One of the many perks of aircraft ownership is spending an afternoon at the airport, cleaning your pride and joy. However, your hard work might not be enough to protect and preserve the paint and other surfaces from the elements causing detrimental long-term damage. By utilising a professional detailing service, it'll not only make routine post-flight cleaning much easier for you, but you'll have an aircraft ready to tackle the elements for months to come.

In this series of articles on aircraft cleaning, I'll discuss in-depth from my perspective of a professional detailer how you can get your aircraft looking great again.

A Hard Life

Even for a hangared aircraft, the surfaces on airframe components take a beating. It's bad enough that ultraviolet rays damage the paint while parked, but the real damage occurs in flight. Icing, rain and engine exhausts induce further stress on the paint and bare aluminium accessories.

When it comes to aircraft cleaning, forget everything you know about waxing the family car. Carnauba is the main ingredient in many automotive waxes and isn't as effective as the sealants used in aviation-grade treatments. Plus, aircraft paint care is far more involved, and there are numerous steps involved in a professional application.

The first and necessary steps are a thorough wet wash with an aircraft-appropriate soap. However, there are valid arguments against wet washing, given the presence of fluoride and other additives in local water supplies. The concern here is the potential for damage to landing gear component seals, corrosion on electrical connectors, and injecting water into pitot and static systems. For these reasons, dry washing your aircraft becomes a great alternative, which I'll cover in a future article.

Labor Intensive

Many owners naturally attempt a detailing project on their own. But before you undertake your aircraft with a worn paint finish, understand that the process isn't going to be quick and straightforward. Some finishes may be too far gone to gain any improvement at all.

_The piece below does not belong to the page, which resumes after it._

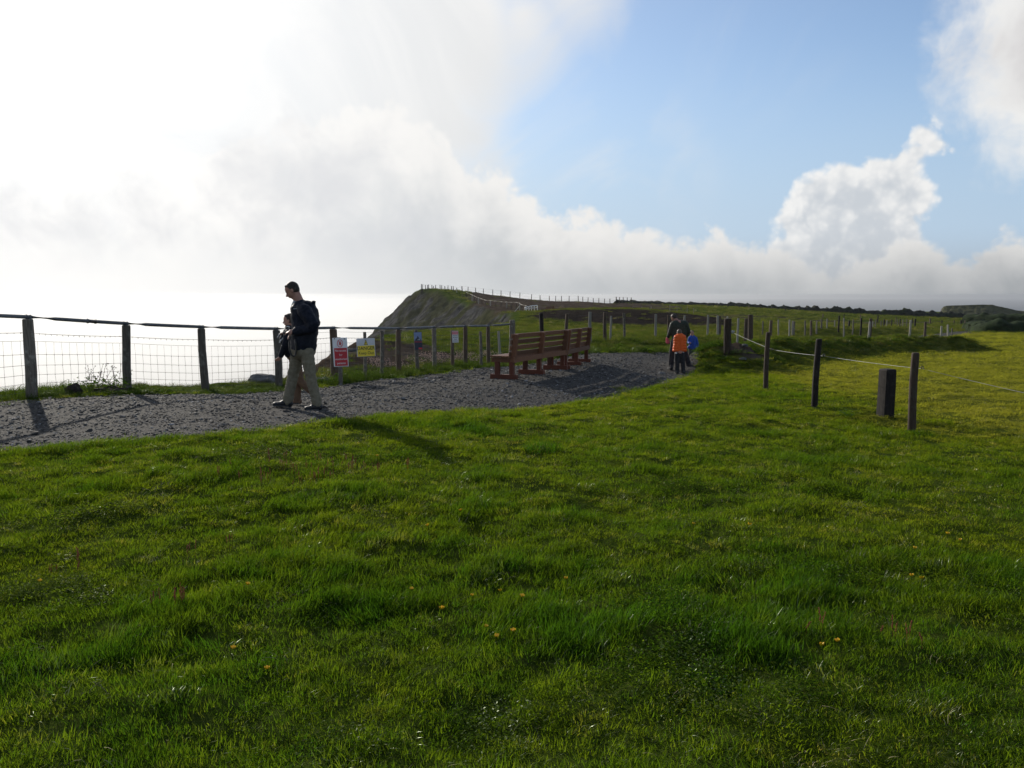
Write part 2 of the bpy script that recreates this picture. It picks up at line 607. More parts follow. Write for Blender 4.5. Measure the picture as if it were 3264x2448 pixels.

Make an initial evaluation of the paint's condition, if it's chalky, peeling or down to the metal, it's likely time for a new paint job. But in many cases, a skilled detailer can bring some finishes back to life. Still, rejuvenating an aircraft's finish is more than a wash and wax job. Without the proper tools and process, some owners end up doing more harm than good. For starters, don't rely on polish or wax to shine the paint finish because you'll first need to prepare and rejuvenate the surface. This process creates the brilliant shine that you're looking for.

In most cases, you'll need a machine polisher to accomplish the compounding process. By doing so removes old wax, paint oxidation and contaminants. Depending on how involved the decontamination process was, a second wash or rinse may be necessary. Once completed, it's up to you to maintain it. Set your flying schedule, so you have time to wipe off the bugs, grease and exhaust contamination after every flight. Remember, preventive paint maintenance is always cheaper than replacement. I recommend a thorough detail twice a year, after bringing the paint back to life. Climate considerations, of course, can affect this maintenance interval.

But paint isn't the only upkeep. There are also metal surfaces, which addresses the bare aluminium accessories on the airframe, to include some exhaust stacks, leading edges and propeller spinners. Deicing boots require care, too. It's essential to remove debris and old sealant from their surface periodically. Not only will the boots look shiny, protecting them from the elements could extend their useful life while helping them shed more ice.